In Salman Rushdie’s novel Midnight’s Children, making pickles represents the creation of India’s national identity. The novel’s narrator, meanwhile, has “pickled chapters.” In this image, nation-formation after colonialism collides with writing fiction. A famous example of the “postcolonial novel,” Midnight’s Children examines the challenges to nation-building left in the wake of British colonialism – and the suitability of the novel genre to represent these issues. Why is the novel (often considered European) a key genre for authors from colonized nations? In what ways have postcolonial novelists shaken up the canon of English literature? What are the possibilities and limitations of the novel form for telling stories from all over the world?

In this class, we will study novels from South Asia, sub-Saharan Africa, New Zealand, North America, and the Caribbean. Our course will be organized into four units that highlight key themes of global literature from 1945 to the present: Nation; Race and Transnationalism; Gender and Sexuality; and Environment.

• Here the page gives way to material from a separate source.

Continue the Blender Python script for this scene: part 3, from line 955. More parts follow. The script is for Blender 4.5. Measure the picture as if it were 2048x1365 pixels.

These units will overlap and intersect in their shared concerns with the ongoing legacies of colonialism and neocolonialism.

 Novels will include: Rushdie’s Midnight’s Children, Chinua Achebe’s Arrow of God, George Lamming’s The Emigrants, Keri Hulme’s The Bone People, J.M. Coetzee’s Foe, Amitav Ghosh’s The Hungry Tide, Louise Erdrich’s Tracks, and Yaa Gyasi’s Homegoing. Assignments will include several short writing assignments, two formal essays, and one in-class presentation.